The cafe also affords The Hideout a way to generate income during daytime hours, which ought to aid the theatre's longevity. "Starbucks is across the street selling a thousand cups of coffee a day, which works out to about a million dollars a year," Hill says. "I don't drink coffee myself, but I'm going to become a coffee specialist. We'll be open at 6:30 in the morning, and we've brought in a lot of equipment." This includes the usual array of espresso machines and pastry cases, as well as computer terminals and a T1 line, allowing The Hideout to serve as both an Internet cafe and a webcast-capable theatre. By this fall, Hill plans to utilize the upstairs classroom space for workshops. As more of a public service than an income generator, Hill will host an arts organization's Web site for $5 a month.
The ghosts of defunct businesses still haunt the storefront on Congress, as evidenced by what they left behind for the Heroes to pick up. In a town full of theatre groups, improv troupes, and downtown performance spaces buckling to the pressures of a gleaming new Austin, running a theatre is a risk, no matter how prime the real estate or how thirsty performers might be to rent stages. Still, for Hill and Merlin, running The Hideout is exactly what they want to be doing.

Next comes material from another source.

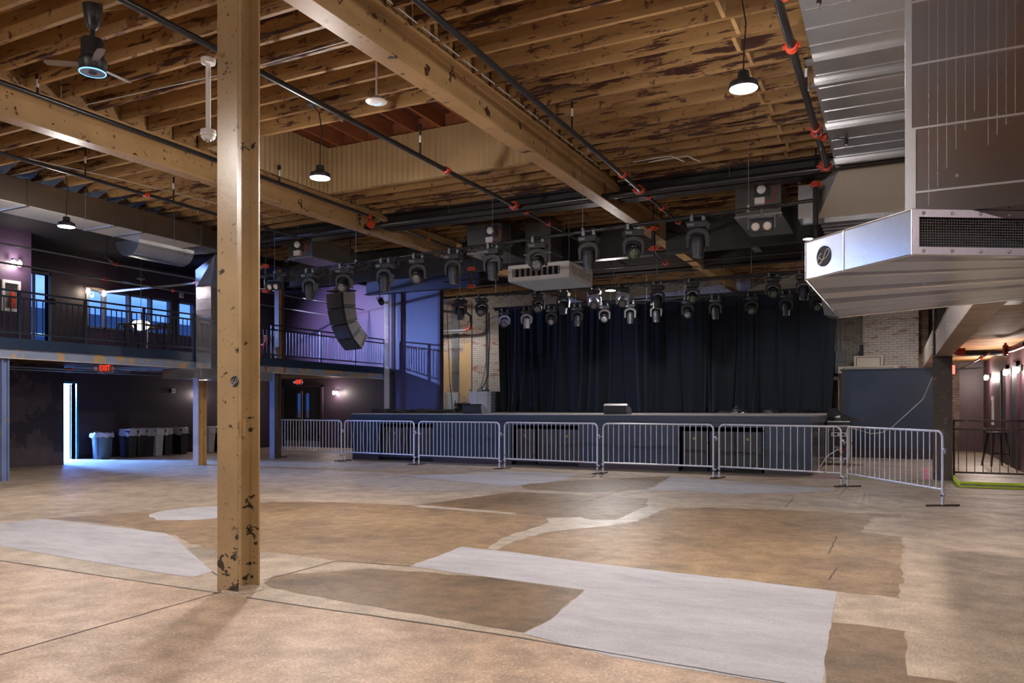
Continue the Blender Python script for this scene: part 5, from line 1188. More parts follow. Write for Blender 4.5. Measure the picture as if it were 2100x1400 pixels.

Hill, who left the computer-gaming business to start The Hideout, admits that his parents "are so happy to see me out of computer games. This is sort of like trying to be a rock band -- either you're starving or incredibly rich. But people in Theatresports are incredibly happy."
"And they look younger," Merlin adds. "There are 50-year-olds in Theatresports that you'd swear are 35, which is why I look 10. It's a great job. There's a sense of ownership in doing something like this. I started here by carrying out trash, and I get to wear a dress now."